I concur in the judgment and in the construction placed upon section 1, article XIV, of the constitution, by Mr. Justice McFarland. I think, however, that the judgment is not objectionable, on the ground that it seeks to interfere with the exercise of the discretion of the board, or any member *139thereof, or that, conceding the theory of the petitioner to be correct, the writ must run against the mayor as well as the board.
The record shows that after the mayor refused to approve the ordinance and return the same with his objections thereto, the board of supervisors refused to entertain the objection, and refused to take any action whatever with respect thereto. If the mayor had a right to act in the premises, it was the duty of the board of supervisors to consider his objections, and it is in no way an interference with their discretion to say that they must act in some manner upon them. When they have acted, of course that is the end of the matter; their discretion cannot be controlled by the court.
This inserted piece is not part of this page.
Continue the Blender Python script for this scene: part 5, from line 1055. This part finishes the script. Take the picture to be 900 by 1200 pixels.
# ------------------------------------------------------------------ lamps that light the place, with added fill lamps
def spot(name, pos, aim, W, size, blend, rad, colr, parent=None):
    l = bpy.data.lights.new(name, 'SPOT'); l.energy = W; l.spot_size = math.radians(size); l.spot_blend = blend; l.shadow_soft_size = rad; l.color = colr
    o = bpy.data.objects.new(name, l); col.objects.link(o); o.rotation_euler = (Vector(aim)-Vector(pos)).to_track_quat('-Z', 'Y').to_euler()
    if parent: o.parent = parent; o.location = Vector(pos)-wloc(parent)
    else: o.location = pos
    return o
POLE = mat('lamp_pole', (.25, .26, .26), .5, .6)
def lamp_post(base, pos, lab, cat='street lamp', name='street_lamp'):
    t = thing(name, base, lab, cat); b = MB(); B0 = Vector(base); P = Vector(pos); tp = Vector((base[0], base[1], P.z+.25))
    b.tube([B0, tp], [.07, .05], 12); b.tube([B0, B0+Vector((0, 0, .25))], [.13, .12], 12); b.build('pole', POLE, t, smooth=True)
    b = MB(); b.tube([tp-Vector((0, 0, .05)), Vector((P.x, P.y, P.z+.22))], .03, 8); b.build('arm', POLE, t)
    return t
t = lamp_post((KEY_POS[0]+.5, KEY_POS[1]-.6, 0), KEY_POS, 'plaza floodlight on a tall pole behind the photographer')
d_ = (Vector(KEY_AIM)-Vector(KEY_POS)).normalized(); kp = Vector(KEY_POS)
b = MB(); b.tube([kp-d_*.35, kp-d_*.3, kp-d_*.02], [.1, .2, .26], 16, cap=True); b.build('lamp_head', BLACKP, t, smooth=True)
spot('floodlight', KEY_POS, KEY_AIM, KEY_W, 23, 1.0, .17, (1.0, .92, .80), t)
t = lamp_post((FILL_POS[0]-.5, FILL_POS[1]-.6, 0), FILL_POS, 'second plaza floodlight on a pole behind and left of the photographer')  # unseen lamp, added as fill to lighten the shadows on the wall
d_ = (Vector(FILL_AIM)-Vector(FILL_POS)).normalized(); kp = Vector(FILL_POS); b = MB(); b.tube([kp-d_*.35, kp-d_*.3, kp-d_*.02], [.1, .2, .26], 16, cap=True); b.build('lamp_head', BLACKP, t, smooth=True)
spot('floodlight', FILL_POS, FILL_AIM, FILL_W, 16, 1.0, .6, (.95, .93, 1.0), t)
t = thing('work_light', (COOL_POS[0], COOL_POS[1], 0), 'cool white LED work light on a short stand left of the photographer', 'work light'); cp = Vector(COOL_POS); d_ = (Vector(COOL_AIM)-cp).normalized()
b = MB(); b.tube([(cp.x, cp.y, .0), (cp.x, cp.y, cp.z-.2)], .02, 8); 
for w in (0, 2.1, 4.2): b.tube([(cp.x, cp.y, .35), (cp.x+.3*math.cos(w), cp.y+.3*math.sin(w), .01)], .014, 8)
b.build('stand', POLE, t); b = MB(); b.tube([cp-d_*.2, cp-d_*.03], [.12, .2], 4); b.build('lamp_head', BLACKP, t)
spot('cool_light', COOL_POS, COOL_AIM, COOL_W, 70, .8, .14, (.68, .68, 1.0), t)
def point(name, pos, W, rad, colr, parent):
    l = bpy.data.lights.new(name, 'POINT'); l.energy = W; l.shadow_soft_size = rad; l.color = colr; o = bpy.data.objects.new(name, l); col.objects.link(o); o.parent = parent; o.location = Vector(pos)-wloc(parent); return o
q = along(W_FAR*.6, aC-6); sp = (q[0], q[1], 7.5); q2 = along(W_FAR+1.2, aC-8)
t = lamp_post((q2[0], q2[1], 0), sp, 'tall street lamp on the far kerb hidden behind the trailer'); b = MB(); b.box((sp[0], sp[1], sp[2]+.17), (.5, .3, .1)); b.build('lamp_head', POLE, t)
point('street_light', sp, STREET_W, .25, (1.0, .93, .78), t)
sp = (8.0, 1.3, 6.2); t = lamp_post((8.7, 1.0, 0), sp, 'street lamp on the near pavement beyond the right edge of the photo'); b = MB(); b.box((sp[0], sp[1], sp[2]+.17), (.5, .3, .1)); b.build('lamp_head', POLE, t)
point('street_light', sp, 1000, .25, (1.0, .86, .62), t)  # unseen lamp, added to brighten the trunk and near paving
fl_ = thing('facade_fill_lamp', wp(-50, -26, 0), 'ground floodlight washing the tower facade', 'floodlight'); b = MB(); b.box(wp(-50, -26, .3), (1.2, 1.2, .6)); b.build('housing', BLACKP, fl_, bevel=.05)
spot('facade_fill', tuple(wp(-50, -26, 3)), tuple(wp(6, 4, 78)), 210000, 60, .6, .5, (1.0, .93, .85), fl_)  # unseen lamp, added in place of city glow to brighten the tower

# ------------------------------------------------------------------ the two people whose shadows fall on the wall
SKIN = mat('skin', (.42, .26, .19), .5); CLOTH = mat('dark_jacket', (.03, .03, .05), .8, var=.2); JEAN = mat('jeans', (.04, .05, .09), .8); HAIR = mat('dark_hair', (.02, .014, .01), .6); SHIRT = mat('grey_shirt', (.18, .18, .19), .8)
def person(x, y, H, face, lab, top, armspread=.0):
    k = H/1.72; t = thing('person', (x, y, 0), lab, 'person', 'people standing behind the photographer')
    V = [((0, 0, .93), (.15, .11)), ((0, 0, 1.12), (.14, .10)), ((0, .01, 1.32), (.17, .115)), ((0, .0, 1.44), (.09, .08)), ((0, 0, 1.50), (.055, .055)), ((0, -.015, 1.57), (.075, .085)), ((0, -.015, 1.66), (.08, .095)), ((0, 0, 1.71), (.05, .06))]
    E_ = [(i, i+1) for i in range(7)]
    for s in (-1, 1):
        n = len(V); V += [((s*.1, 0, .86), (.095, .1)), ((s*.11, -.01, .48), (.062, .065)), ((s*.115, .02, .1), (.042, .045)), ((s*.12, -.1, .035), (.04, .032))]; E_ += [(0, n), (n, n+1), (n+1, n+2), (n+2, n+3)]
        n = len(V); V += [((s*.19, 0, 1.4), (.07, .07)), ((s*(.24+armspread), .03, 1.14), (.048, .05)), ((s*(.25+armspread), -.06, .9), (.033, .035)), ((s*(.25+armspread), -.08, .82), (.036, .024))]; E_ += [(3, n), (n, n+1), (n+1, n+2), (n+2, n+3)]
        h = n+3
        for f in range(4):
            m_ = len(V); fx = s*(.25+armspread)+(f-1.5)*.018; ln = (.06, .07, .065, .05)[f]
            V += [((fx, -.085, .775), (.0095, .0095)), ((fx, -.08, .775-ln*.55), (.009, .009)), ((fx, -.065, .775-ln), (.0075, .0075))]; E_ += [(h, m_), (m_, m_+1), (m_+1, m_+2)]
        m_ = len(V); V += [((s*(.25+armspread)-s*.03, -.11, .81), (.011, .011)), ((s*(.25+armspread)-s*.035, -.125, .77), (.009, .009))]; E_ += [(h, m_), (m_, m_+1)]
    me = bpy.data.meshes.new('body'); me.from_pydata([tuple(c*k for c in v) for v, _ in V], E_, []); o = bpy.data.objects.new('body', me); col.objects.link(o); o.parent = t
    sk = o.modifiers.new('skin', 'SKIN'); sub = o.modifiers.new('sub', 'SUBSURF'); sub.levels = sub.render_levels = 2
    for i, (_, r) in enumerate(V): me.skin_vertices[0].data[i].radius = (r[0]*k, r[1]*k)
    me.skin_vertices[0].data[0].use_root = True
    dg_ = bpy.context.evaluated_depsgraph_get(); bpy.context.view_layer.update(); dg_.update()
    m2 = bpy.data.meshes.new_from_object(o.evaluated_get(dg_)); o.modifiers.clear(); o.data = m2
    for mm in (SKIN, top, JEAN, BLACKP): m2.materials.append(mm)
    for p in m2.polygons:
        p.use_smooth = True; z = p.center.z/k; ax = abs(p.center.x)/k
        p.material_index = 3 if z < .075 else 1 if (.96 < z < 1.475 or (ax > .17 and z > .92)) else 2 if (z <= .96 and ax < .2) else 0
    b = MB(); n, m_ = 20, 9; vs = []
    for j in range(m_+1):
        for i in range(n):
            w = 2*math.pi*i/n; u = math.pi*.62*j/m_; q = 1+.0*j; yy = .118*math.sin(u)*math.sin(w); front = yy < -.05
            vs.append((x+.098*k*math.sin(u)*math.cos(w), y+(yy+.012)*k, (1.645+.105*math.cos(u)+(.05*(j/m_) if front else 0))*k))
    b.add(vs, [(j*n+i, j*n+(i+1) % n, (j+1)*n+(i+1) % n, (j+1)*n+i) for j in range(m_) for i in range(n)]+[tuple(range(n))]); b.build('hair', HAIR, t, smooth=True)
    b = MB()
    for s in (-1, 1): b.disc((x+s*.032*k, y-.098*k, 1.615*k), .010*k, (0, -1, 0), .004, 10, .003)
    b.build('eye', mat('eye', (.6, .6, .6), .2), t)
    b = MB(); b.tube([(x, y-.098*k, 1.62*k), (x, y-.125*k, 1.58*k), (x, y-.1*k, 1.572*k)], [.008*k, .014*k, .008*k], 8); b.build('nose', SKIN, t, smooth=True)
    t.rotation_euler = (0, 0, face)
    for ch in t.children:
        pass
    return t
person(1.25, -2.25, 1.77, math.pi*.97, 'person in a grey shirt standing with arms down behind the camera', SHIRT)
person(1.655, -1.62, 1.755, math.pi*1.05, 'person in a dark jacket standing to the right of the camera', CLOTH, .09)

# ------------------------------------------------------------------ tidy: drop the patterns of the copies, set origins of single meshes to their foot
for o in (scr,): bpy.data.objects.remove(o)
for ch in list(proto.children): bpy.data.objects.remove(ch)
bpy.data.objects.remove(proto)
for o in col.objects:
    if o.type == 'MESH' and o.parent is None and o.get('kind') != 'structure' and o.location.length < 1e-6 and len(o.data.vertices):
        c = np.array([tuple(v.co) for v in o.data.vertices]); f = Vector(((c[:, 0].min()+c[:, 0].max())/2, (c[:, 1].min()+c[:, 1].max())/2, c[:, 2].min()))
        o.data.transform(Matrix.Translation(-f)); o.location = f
If it be conceded that the mayor is a part of the power which must fix the water rates, he is not necessarily a party to a proceeding of this kind. He acts independently and upon his own responsibility. This he has done. The board alone refuses to perform its duty, according to the theory of the petitioner, and I see no reason why a writ, in such a case, should not run against that branch of the law or order making power.
As the mayor, however, is not a part of the power which fixes water rates, under the provision of the constitution, the questions as to whether the judgment is directed against the proper parties, or whether it interferes with the exercise of discretion, are unnecessary to the decision in this case.